IT is not coming home because it is here already – a national mood of euphoria, optimism and hope. “The best feeling — ever!” gasped Ollie Watkins , describing the moment he saw the ball bobbing in the back of the Dutch net with 91 minutes on the clock in the semi-final of the Euros. We know the feeling, Ollie.

Because Gareth Southgate and the beautiful boys of ­summer have lifted the mood of this country. In less than a month, they have given us a reason to believe. In England.

In our country. In ourselves. And tonight there is now the very good chance that England’s men will win their first football trophy for 58 years.

Tonight we can fulfil our footballing destiny.
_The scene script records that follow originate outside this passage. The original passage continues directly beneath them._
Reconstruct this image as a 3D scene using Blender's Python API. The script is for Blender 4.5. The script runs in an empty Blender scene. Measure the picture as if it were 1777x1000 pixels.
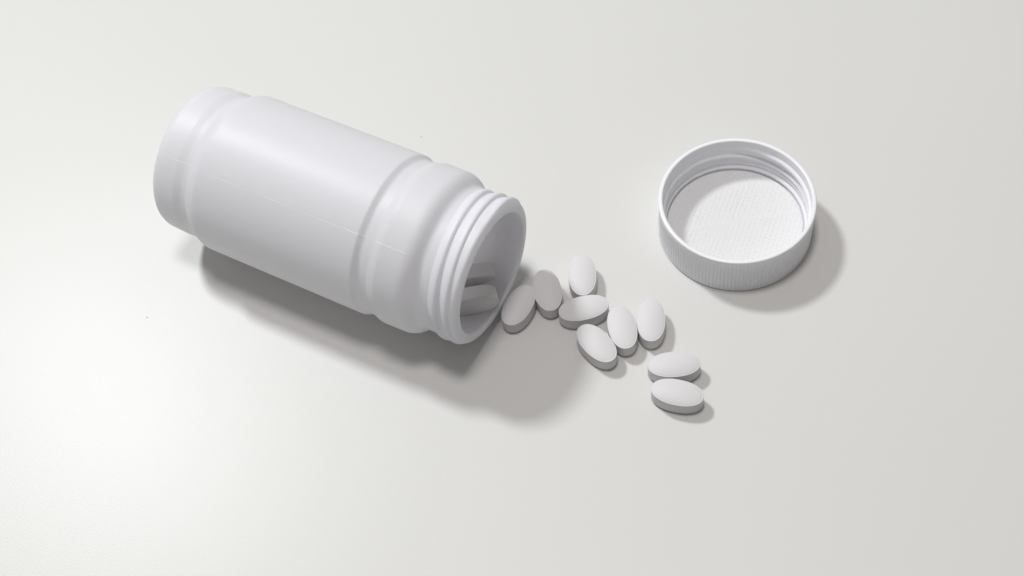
import bpy, bmesh, math, random
from mathutils import Vector, Matrix
random.seed(7)
sc = bpy.context.scene
COL = sc.collection
MM = 0.001

# ------------------------------------------------------------------ camera
CAM_H, PITCH, ROLL, FPX = 406.71*MM, 0.9802, -0.1409, 2500.0
cam_data = bpy.data.cameras.new('camera')
cam_data.sensor_width = 36.0
cam_data.lens = FPX/1777.0*36.0
cam_data.clip_start = 0.01
cam_data.clip_end = 50.0
cam = bpy.data.objects.new('camera', cam_data)
COL.objects.link(cam)
fw = Vector((0, math.cos(PITCH), -math.sin(PITCH)))
dn = Vector((0, -math.sin(PITCH), -math.cos(PITCH)))
xr = Vector((1, 0, 0))
cr, sr = math.cos(ROLL), math.sin(ROLL)
cx_ = xr*cr - dn*sr
cy_ = -(xr*sr + dn*cr)
m = Matrix.Identity(4)
for i in range(3):
    m[i][0], m[i][1], m[i][2] = cx_[i], cy_[i], -fw[i]
m[2][3] = CAM_H
cam.matrix_world = m
sc.camera = cam
sc.cycles.max_bounces = 16
sc.cycles.diffuse_bounces = 12
sc.cycles.transmission_bounces = 12

# ------------------------------------------------------------------ light
sc.view_settings.view_transform = 'Standard'
sc.view_settings.look = 'None'
sc.view_settings.gamma = 1.0
sc.view_settings.exposure = 0.0
world = bpy.data.worlds.new('World')
sc.world = world
world.use_nodes = True
bg = world.node_tree.nodes['Background']
bg.inputs[1].default_value = 1.0
# a plain room: pale ceiling overhead, dimmer walls lower down
wt = world.node_tree
w_tc = wt.nodes.new('ShaderNodeTexCoord'); w_sx = None
w_rp = wt.nodes.new('ShaderNodeValToRGB')
w_rp.color_ramp.elements[0].position = 0.05; w_rp.color_ramp.elements[0].color = (.098, .096, .089, 1)
w_rp.color_ramp.elements[1].position = 0.75; w_rp.color_ramp.elements[1].color = (.325, .322, .306, 1)
w_dt = wt.nodes.new('ShaderNodeVectorMath'); w_dt.operation = 'DOT_PRODUCT'
w_dt.inputs[1].default_value = (-.12, .28, .85)       # brighter overhead and on the far side of the room
wt.links.new(w_tc.outputs['Generated'], w_dt.inputs[0]); wt.links.new(w_dt.outputs['Value'], w_rp.inputs[0])
wt.links.new(w_rp.outputs[0], bg.inputs[0])

def lamp(name, loc, target, size, power, color):
    d = bpy.data.lights.new(name, 'AREA')
    d.shape = 'DISK'; d.size = size; d.energy = power; d.color = color
    o = bpy.data.objects.new(name, d); COL.objects.link(o)
    o.location = loc
    o.rotation_euler = (Vector(target)-Vector(loc)).to_track_quat('-Z', 'Y').to_euler()
    return o
lamp('desk_lamp_light', (-0.535, 0.95, 1.2), (0.0, 0.27, 0), 0.19, 12.6, (.965, .997, 1.0))
lamp('ceiling_light', (-0.035, 0.30, 1.60), (0.0, 0.27, 0), 0.28, 9.2, (1.0, .95, .96))

# ------------------------------------------------------------------ materials
def new_mat(name):
    mt = bpy.data.materials.new(name); mt.use_nodes = True
    nt = mt.node_tree
    return mt, nt, nt.nodes['Principled BSDF'], nt.nodes['Material Output']
def N(nt, typ, **kw):
    n = nt.nodes.new(typ)
    for k, v in kw.items(): setattr(n, k, v)
    return n
def bump(nt, bsdf, scale, strength, dist, detail=3.0, coord='Object'):
    tc = N(nt, 'ShaderNodeTexCoord'); nz = N(nt, 'ShaderNodeTexNoise'); b = N(nt, 'ShaderNodeBump')
    nz.inputs['Scale'].default_value = scale; nz.inputs['Detail'].default_value = detail
    b.inputs['Strength'].default_value = strength; b.inputs['Distance'].default_value = dist
    nt.links.new(tc.outputs[coord], nz.inputs['Vector'])
    nt.links.new(nz.outputs[0], b.inputs['Height'])
    nt.links.new(b.outputs[0], bsdf.inputs['Normal'])
    return tc, nz, b
def tint(nt, bsdf, tc, scale, c0, c1):
    nz = N(nt, 'ShaderNodeTexNoise'); nz.inputs['Scale'].default_value = scale; nz.inputs['Detail'].default_value = 4
    mx = N(nt, 'ShaderNodeMix', data_type='RGBA')
    mx.inputs[6].default_value = (*c0, 1); mx.inputs[7].default_value = (*c1, 1)
    nt.links.new(tc.outputs['Object'], nz.inputs['Vector'])
    nt.links.new(nz.outputs[0], mx.inputs[0]); nt.links.new(mx.outputs[2], bsdf.inputs['Base Color'])

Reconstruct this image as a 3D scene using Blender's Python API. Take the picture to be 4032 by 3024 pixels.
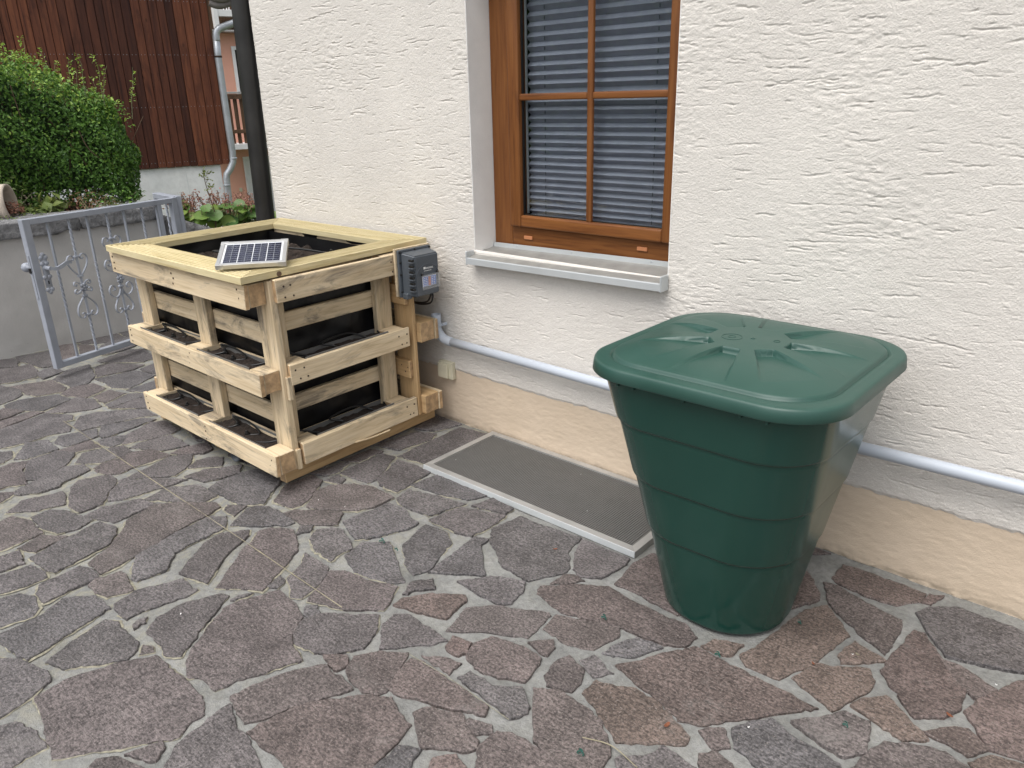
import bpy, bmesh, math, random
import numpy as np
from mathutils import Vector, Matrix

for o in list(bpy.data.objects): bpy.data.objects.remove(o, do_unlink=True)
SC = bpy.context.scene
COL = SC.collection
R = math.radians

# ------------------------------------------------------------------ camera
CAM = Vector((0.0, -2.5141, 1.55))
cam_d = bpy.data.cameras.new('camera'); cam_d.sensor_width = 36.0; cam_d.lens = 3030.0 / 4032.0 * 36.0
cam_d.clip_start = 0.05; cam_d.clip_end = 600.0
cam = bpy.data.objects.new('camera', cam_d); COL.objects.link(cam)
yaw, pit, rol = -0.73469654, 0.35507292, -0.02450646
fwd = Vector((math.sin(yaw)*math.cos(pit), math.cos(yaw)*math.cos(pit), -math.sin(pit)))
rt = Vector((math.cos(yaw), -math.sin(yaw), 0)); up = rt.cross(fwd)
r2 = rt*math.cos(rol) + up*math.sin(rol); u2 = -rt*math.sin(rol) + up*math.cos(rol)
M = Matrix((r2, u2, -fwd)).transposed().to_4x4(); M.translation = CAM
cam.matrix_world = M
SC.camera = cam

# ------------------------------------------------------------------ sky, sun, exposure
SUN_EL, SUN_AZ = R(66), R(180)       # azimuth of the light, clockwise from +y
sund = Vector((math.sin(SUN_AZ)*math.cos(SUN_EL), math.cos(SUN_AZ)*math.cos(SUN_EL), math.sin(SUN_EL)))
w = bpy.data.worlds.new('World'); SC.world = w; w.use_nodes = True
nt = w.node_tree; bg = nt.nodes['Background']
sky = nt.nodes.new('ShaderNodeTexSky'); sky.sky_type = 'NISHITA'; sky.sun_disc = False
sky.sun_elevation = SUN_EL; sky.sun_rotation = SUN_AZ; sky.air_density = 1.0; sky.dust_density = 4.0; sky.ozone_density = 1.0
hs = nt.nodes.new('ShaderNodeHueSaturation'); hs.inputs['Saturation'].default_value = 0.30
nt.links.new(sky.outputs[0], hs.inputs['Color']); nt.links.new(hs.outputs[0], bg.inputs['Color'])
bg.inputs['Strength'].default_value = 0.15
sl = bpy.data.lights.new('sun', 'SUN'); sl.energy = 1.3; sl.angle = R(50); sl.color = (1.0, 0.965, 0.92)
so = bpy.data.objects.new('sun', sl); COL.objects.link(so); so.location = (-3, -6, 9)
so.rotation_euler = (-sund).to_track_quat('-Z', 'Y').to_euler()
SC.view_settings.view_transform = 'Standard'; SC.view_settings.look = 'None'
SC.view_settings.exposure = 0.62; SC.view_settings.gamma = 1.0; SC.view_settings.use_curve_mapping = False
SC.render.engine = 'CYCLES'
SC.cycles.use_denoising = True
SC.cycles.max_bounces = 6; SC.cycles.diffuse_bounces = 3; SC.cycles.glossy_bounces = 3; SC.cycles.transparent_max_bounces = 12

# ------------------------------------------------------------------ object helpers
WL = {}                                # world location of each object (no object is rotated or scaled)
def reg(o, wl): WL[o.name] = Vector(wl)
def tag(o, label=None, cat=None, group=None, kind=None):
    if label: o['label'] = label
    if cat: o['category'] = cat
    if group: o['group'] = group
    if kind: o['kind'] = kind
    return o
def thing(name, loc, label, cat, group=None):
    o = bpy.data.objects.new(name, None); COL.objects.link(o); o.location = loc
    o.empty_display_size = 0.1; reg(o, loc)
    return tag(o, label, cat, group)
def O(name, vf, mat, parent=None, smooth=False, kind=None, label=None, mats=None, mi=None, origin=None):
    v, f = vf
    v = np.asarray(v, dtype=np.float64)
    c = (v.min(0) + v.max(0)) / 2 if origin is None else np.array(origin)
    me = bpy.data.meshes.new(name); me.from_pydata((v - c).tolist(), [], f if isinstance(f, list) else f.tolist())
    me.materials.append(mat)
    if mats:
        for m in mats: me.materials.append(m)
    if mi is not None: me.polygons.foreach_set('material_index', np.asarray(mi, dtype=np.int32))
    if smooth: me.polygons.foreach_set('use_smooth', np.ones(len(me.polygons), dtype=bool))
    me.update()
    o = bpy.data.objects.new(name, me); COL.objects.link(o)
    pl = WL[parent.name] if parent else Vector((0, 0, 0))
    o.location = Vector(c) - pl
    if parent: o.parent = parent
    reg(o, c)
    if kind: o['kind'] = kind
    if label: o['label'] = label
    return o
def inst(src, name, loc, parent):
    o = bpy.data.objects.new(name, src.data); COL.objects.link(o)
    pl = WL[parent.name]; o.parent = parent; o.location = Vector(loc) - pl; reg(o, loc)
    return o
def join(*vfs):
    V, F, n = [], [], 0
    for v, f in vfs:
        v = [tuple(p) for p in v]; V += v; F += [[i + n for i in q] for q in f]; n += len(v)
    return V, F
def box(x0, x1, y0, y1, z0, z1, b=0.002, jit=0.0, fn=None, seg=1):
    """bevelled box; jit makes its corners uneven; fn maps every vertex"""
    bm = bmesh.new()
    vs = [bm.verts.new((x, y, z)) for x in (x0, x1) for y in (y0, y1) for z in (z0, z1)]
    for q in ((0,1,3,2), (4,6,7,5), (0,4,5,1), (2,3,7,6), (0,2,6,4), (1,5,7,3)): bm.faces.new([vs[i] for i in q])
    if jit:
        for v in vs: v.co += Vector([random.uniform(-jit, jit) for _ in range(3)])
    bmesh.ops.recalc_face_normals(bm, faces=bm.faces)
    if b: bmesh.ops.bevel(bm, geom=bm.edges[:], offset=b, segments=seg, affect='EDGES', profile=0.6)
    bm.verts.index_update()
    V = [tuple(fn(v.co)) if fn else tuple(v.co) for v in bm.verts]; F = [[v.index for v in f.verts] for f in bm.faces]
    bm.free(); return V, F
def obox(o, ax, ay, az, x0, x1, y0, y1, z0, z1, b=0.002, jit=0.0):
    """box in a local frame o + x*ax + y*ay + z*az"""
    o, ax, ay, az = map(Vector, (o, ax, ay, az))
    return box(x0, x1, y0, y1, z0, z1, b, jit, fn=lambda c: o + ax*c[0] + ay*c[1] + az*c[2])
def cat(pts, n=8):
    P = [Vector(p) for p in pts]; out = []
    for i in range(len(P) - 1):
        a = P[i-1] if i else P[0]*2 - P[1]; b, c = P[i], P[i+1]; d = P[i+2] if i + 2 < len(P) else P[-1]*2 - P[-2]
        for k in range(n):
            t = k / n
            out.append(0.5*((2*b) + (c-a)*t + (2*a - 5*b + 4*c - d)*t*t + (3*b - a - 3*c + d)*t**3))
    out.append(P[-1]); return out
def sweep(path, prof, upv=None, cap=True, scale=None, twist=0.0):
    """sweep a closed 2-D profile [(a, b)] along a path"""
    P = [Vector(p) for p in path]; n = len(P); m = len(prof); V = []; F = []
    u = None
    for i, p in enumerate(P):
        t = (P[min(i+1, n-1)] - P[max(i-1, 0)]).normalized()
        if upv is not None: u = Vector(upv)
        elif u is None: u = Vector((0, 0, 1)) if abs(t.z) < 0.9 else Vector((1, 0, 0))
        u = (u - t*u.dot(t)).normalized(); s = t.cross(u)
        k = scale[i] if scale else 1.0
        a0 = twist * i
        for a, b in prof:
            aa = a*math.cos(a0) - b*math.sin(a0); bb = a*math.sin(a0) + b*math.cos(a0)
            V.append(tuple(p + (s*aa + u*bb)*k))
    for i in range(n - 1):
        for j in range(m):
            j2 = (j + 1) % m; F.append([i*m + j, i*m + j2, (i+1)*m + j2, (i+1)*m + j])
    if cap: F.append(list(range(m))[::-1]); F.append([(n-1)*m + j for j in range(m)])
    return V, F
def circ(r, n=12): return [(r*math.cos(2*math.pi*k/n), r*math.sin(2*math.pi*k/n)) for k in range(n)]
def rect(a, b): return [(-a/2, -b/2), (a/2, -b/2), (a/2, b/2), (-a/2, b/2)]
def tube(path, r, n=12, **k): return sweep(path, circ(r, n), **k)
def lathe(c, axis, prof, n=24, cap=True):
    """profile [(r, h)] turned round an axis through c"""
    ax = Vector(axis).normalized(); u = Vector((0, 0, 1)) if abs(ax.z) < .9 else Vector((1, 0, 0)); u = (u - ax*u.dot(ax)).normalized(); s = ax.cross(u)
    V, F = [], []
    for r, h in prof:
        for k in range(n):
            a = 2*math.pi*k/n; V.append(tuple(Vector(c) + ax*h + (u*math.cos(a) + s*math.sin(a))*r))
    for i in range(len(prof) - 1):
        for k in range(n):
            k2 = (k+1) % n; F.append([i*n+k, i*n+k2, (i+1)*n+k2, (i+1)*n+k])
    if cap: F.append(list(range(n))[::-1]); F.append([(len(prof)-1)*n+k for k in range(n)])
    return V, F
def prism(poly, z0, z1):
    n = len(poly); V = [(x, y, z0) for x, y in poly] + [(x, y, z1) for x, y in poly]
    F = [[i, (i+1) % n, n + (i+1) % n, n + i] for i in range(n)] + [list(range(n))[::-1], [n + i for i in range(n)]]
    return V, F
def gridmesh(name, X, Y, Z, mat, parent, smooth=True, mask=None):
    """fast mesh from 2-D coordinate arrays"""
    nr, nc = X.shape
    co = np.stack([X, Y, Z], -1).reshape(-1, 3)
    idx = np.arange(nr*nc).reshape(nr, nc)
    q = np.stack([idx[:-1, :-1], idx[:-1, 1:], idx[1:, 1:], idx[1:, :-1]], -1).reshape(-1, 4)
    if mask is not None: q = q[mask.reshape(-1)]
    c = (co.min(0) + co.max(0)) / 2
    me = bpy.data.meshes.new(name)
    me.vertices.add(len(co)); me.vertices.foreach_set('co', (co - c).astype(np.float32).ravel())
    me.loops.add(q.size); me.loops.foreach_set('vertex_index', q.astype(np.int32).ravel())
    me.polygons.add(len(q)); me.polygons.foreach_set('loop_start', (np.arange(len(q))*4).astype(np.int32))
    me.polygons.foreach_set('use_smooth', np.full(len(q), smooth))
    me.materials.append(mat); me.update(calc_edges=True)
    o = bpy.data.objects.new(name, me); COL.objects.link(o)
    pl = WL[parent.name] if parent else Vector((0, 0, 0)); o.location = Vector(c) - pl
    if parent: o.parent = parent
    reg(o, c); return o
RNG = np.random.default_rng(7)
def vnoise(nr, nc, sr, sc, seed):
    """smooth value noise on an nr x nc grid, cell size sr x sc grid steps, range about -1..1"""
    g = np.random.default_rng(seed).uniform(-1, 1, (int(nr/sr) + 3, int(nc/sc) + 3))
    r = np.arange(nr)/sr; c = np.arange(nc)/sc
    r0 = r.astype(int); c0 = c.astype(int); fr = r - r0; fc = c - c0
    fr = fr*fr*(3 - 2*fr); fc = fc*fc*(3 - 2*fc)
    A = g[np.ix_(r0, c0)]; B = g[np.ix_(r0, c0+1)]; Cc = g[np.ix_(r0+1, c0)]; D = g[np.ix_(r0+1, c0+1)]
    fr = fr[:, None]; fc = fc[None]
    return (A*(1-fc) + B*fc)*(1-fr) + (Cc*(1-fc) + D*fc)*fr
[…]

Tonight those three little words — it’s coming home! — will lose their wistful sense of plaintive longing and become glorious reality. Tonight there will be — I have always believed — a ­national reset.

That would be joy unbound, for sure — but there is more. To be a fan of the national team of our national game is to carry with you a sense of ­fatalism. And it does not matter if you are aged eight or 80.

That nagging doubt about England is true of children whose first tournament saw England stumble at the last hurdle against Italy in the Euros final three years ago. And it is true of the first generation to sing “Football’s Coming Home” in 1996 — all those Oasis-loving lads who are now settling into middle age. And it is true of those of us who remember the boys of summer in 196.